REQUIRED WORK. Only the lines holding the string "scene" are needed. Copy each one.

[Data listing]
........

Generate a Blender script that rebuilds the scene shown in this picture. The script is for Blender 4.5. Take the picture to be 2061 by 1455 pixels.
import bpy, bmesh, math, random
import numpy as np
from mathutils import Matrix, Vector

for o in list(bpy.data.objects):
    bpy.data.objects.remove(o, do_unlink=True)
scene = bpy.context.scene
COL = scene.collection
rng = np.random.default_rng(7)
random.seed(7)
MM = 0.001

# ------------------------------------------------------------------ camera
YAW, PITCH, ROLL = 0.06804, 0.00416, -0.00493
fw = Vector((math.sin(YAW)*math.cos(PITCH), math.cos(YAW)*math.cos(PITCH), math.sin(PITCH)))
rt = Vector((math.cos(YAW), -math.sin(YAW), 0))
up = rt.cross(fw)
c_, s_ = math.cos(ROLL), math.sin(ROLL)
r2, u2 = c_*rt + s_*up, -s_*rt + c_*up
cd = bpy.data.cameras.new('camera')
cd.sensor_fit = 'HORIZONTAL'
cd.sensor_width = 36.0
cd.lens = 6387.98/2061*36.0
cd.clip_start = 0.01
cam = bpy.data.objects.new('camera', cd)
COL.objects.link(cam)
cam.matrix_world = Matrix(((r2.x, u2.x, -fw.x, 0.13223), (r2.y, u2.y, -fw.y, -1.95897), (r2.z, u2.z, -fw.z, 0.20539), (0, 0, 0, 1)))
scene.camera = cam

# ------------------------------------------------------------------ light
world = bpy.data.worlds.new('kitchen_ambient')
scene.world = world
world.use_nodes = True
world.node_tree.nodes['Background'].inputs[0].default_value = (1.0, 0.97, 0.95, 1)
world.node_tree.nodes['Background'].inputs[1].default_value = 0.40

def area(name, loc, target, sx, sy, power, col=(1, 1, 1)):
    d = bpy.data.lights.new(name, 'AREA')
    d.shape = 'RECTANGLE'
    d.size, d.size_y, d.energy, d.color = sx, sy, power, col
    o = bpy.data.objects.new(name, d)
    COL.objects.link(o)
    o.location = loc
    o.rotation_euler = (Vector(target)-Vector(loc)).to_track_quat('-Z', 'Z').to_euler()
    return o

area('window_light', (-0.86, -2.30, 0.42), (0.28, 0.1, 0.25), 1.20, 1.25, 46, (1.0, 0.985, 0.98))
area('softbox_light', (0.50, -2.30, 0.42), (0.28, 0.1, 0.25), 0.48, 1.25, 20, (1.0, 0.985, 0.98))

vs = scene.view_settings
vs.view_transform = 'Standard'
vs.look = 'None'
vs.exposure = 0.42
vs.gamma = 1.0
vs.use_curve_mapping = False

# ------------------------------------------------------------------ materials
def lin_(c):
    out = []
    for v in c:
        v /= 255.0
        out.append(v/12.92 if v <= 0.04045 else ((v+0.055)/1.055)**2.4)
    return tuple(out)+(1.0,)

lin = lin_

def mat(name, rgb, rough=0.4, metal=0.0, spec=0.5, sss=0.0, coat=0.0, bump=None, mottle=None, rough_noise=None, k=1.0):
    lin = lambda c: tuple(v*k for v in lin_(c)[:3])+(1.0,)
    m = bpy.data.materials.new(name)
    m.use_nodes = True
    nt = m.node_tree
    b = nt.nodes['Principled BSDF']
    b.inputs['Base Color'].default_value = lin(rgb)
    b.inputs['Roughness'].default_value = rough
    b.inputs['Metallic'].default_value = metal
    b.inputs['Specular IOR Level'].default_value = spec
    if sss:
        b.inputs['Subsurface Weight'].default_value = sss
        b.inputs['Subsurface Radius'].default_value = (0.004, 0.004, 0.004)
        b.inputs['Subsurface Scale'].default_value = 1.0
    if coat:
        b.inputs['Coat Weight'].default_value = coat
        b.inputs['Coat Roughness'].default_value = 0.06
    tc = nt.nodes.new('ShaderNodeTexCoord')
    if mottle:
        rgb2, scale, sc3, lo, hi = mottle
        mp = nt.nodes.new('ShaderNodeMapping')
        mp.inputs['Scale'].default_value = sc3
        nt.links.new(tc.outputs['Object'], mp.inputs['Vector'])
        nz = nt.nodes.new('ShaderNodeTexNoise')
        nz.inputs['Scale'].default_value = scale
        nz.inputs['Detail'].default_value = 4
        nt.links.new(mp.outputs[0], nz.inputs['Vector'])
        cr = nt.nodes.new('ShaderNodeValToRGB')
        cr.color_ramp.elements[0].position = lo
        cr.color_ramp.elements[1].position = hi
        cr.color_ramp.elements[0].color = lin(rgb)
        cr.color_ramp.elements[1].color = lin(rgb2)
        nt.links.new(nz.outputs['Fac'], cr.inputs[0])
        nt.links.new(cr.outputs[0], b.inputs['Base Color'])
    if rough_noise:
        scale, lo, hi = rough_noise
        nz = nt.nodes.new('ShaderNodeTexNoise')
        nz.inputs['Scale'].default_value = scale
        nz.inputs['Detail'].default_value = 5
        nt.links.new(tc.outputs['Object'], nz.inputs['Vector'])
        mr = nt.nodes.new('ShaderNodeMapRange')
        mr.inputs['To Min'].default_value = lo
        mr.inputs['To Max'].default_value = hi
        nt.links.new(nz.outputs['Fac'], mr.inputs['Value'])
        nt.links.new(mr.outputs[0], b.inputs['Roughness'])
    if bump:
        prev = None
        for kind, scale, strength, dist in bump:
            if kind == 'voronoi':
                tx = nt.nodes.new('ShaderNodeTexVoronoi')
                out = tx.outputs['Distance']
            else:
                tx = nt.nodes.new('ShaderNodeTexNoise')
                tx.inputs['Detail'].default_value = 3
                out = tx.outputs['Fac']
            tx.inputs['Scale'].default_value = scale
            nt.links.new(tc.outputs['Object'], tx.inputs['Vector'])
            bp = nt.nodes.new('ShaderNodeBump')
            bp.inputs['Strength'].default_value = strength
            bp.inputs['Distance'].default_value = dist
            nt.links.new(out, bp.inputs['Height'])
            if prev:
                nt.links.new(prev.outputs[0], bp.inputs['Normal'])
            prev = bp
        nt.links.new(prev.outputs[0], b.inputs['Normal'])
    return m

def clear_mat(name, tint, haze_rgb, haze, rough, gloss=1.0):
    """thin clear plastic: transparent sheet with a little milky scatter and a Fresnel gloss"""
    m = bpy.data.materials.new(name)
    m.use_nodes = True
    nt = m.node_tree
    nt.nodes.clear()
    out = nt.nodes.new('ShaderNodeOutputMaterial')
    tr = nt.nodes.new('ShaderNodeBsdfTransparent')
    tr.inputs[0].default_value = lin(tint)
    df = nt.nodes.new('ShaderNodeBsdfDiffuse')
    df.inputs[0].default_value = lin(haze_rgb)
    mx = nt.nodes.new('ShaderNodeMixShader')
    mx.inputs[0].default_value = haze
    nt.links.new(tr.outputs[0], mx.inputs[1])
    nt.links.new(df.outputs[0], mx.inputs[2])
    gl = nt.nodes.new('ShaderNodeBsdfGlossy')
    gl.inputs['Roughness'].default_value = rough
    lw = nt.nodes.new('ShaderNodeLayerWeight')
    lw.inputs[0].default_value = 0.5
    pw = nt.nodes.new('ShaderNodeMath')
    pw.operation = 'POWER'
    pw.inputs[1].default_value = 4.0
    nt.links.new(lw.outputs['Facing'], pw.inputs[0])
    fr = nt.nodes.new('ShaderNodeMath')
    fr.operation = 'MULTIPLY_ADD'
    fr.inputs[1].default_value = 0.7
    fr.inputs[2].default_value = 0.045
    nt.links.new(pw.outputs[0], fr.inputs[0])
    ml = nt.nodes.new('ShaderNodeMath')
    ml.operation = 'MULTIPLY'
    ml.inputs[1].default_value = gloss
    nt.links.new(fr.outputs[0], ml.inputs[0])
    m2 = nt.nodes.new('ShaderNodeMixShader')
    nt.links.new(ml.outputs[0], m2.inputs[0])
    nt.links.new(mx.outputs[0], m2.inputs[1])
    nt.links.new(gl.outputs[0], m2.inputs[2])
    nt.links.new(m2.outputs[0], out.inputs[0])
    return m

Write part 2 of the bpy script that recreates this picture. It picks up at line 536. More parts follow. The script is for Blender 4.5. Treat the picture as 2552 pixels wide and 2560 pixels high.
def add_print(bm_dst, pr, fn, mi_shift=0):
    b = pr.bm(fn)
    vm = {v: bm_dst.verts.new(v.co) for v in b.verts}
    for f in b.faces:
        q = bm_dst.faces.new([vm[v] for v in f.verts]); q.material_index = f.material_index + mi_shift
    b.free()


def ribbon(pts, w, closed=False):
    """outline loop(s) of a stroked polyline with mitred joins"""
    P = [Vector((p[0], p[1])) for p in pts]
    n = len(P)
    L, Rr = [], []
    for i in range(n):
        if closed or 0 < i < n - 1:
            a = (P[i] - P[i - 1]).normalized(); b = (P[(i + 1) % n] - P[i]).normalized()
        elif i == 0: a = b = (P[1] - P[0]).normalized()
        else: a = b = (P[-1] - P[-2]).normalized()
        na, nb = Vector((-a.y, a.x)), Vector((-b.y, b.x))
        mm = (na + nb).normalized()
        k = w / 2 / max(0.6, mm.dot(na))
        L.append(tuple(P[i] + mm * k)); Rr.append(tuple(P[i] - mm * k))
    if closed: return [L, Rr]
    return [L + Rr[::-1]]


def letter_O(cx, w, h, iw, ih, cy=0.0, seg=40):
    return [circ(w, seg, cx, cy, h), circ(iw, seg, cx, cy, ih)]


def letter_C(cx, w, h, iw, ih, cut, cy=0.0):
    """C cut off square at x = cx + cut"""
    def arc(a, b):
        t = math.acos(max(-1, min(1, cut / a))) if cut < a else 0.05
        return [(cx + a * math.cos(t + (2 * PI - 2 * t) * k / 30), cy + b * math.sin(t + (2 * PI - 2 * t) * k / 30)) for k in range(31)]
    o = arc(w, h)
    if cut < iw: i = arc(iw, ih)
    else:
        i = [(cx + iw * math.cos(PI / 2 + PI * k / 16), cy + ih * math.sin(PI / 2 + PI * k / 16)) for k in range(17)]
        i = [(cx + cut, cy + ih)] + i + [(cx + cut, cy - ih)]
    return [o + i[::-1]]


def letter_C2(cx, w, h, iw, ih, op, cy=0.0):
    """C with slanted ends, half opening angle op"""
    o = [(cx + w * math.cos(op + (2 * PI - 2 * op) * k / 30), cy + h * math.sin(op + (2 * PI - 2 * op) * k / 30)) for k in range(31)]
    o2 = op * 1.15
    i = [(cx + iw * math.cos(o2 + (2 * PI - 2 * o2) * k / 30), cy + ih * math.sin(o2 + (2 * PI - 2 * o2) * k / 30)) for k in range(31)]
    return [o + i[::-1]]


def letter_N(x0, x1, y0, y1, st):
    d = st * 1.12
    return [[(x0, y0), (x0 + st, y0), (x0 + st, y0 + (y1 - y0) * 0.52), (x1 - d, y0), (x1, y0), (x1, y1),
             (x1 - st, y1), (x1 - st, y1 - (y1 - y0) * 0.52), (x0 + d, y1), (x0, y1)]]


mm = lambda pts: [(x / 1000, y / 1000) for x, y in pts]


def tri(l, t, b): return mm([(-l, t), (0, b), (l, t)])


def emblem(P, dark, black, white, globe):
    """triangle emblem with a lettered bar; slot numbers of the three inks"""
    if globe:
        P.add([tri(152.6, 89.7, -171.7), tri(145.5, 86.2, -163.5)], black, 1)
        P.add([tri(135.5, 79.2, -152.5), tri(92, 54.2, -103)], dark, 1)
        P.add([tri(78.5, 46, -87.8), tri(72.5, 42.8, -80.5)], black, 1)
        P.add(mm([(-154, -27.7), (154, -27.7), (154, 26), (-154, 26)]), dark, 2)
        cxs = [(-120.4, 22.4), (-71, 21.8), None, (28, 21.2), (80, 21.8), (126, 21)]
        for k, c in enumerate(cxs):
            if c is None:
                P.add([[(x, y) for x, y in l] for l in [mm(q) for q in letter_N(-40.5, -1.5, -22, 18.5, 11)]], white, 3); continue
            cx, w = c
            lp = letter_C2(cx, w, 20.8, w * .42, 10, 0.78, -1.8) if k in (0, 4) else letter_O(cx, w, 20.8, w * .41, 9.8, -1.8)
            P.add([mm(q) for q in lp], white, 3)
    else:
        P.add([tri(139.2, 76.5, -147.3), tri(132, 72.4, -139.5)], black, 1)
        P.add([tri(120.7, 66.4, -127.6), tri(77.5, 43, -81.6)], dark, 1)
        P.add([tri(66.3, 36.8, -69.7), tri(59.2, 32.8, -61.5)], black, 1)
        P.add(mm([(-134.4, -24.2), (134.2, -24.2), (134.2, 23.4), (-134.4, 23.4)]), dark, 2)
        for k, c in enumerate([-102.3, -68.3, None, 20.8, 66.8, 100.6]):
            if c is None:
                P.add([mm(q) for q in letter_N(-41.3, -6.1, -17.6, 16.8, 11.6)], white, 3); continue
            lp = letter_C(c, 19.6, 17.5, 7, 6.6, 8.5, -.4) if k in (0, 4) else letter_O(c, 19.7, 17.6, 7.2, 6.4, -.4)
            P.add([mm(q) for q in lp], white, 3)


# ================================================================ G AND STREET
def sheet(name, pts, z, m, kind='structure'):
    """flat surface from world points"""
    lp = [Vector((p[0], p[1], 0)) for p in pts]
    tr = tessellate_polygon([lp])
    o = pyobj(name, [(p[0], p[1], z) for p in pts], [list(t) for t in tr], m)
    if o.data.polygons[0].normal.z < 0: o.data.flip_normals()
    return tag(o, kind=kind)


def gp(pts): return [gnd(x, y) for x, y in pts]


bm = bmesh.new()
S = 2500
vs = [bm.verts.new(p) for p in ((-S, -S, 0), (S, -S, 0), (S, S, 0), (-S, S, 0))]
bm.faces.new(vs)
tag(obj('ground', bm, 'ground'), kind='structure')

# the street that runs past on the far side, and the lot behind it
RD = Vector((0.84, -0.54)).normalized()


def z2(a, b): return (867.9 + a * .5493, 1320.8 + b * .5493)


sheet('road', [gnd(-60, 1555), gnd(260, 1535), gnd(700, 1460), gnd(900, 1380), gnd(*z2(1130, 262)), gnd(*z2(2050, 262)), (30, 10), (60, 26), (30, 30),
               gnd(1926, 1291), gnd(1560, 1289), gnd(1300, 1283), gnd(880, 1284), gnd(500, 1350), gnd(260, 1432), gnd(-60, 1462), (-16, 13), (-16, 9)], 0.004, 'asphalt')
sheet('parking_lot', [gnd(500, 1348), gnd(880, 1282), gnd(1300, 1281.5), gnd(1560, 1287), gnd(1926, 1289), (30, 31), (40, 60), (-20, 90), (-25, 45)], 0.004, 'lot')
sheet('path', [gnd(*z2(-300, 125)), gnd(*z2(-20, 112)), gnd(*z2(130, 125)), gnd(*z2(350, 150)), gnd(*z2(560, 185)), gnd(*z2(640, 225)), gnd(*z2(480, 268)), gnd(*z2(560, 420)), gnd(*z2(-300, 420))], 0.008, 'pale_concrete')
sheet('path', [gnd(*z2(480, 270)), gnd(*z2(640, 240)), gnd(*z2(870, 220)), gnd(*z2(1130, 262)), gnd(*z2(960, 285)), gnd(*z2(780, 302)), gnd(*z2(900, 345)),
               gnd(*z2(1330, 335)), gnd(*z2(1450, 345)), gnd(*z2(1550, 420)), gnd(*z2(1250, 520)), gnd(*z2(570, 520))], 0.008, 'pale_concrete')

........

TASK OUTPUT.
Generate a Blender script that rebuilds the scene shown in this picture. The script is for Blender 4.5. Take the picture to be 2061 by 1455 pixels.
scene = bpy.context.scene
COL = scene.collection
scene.camera = cam
scene.world = world
vs = scene.view_settings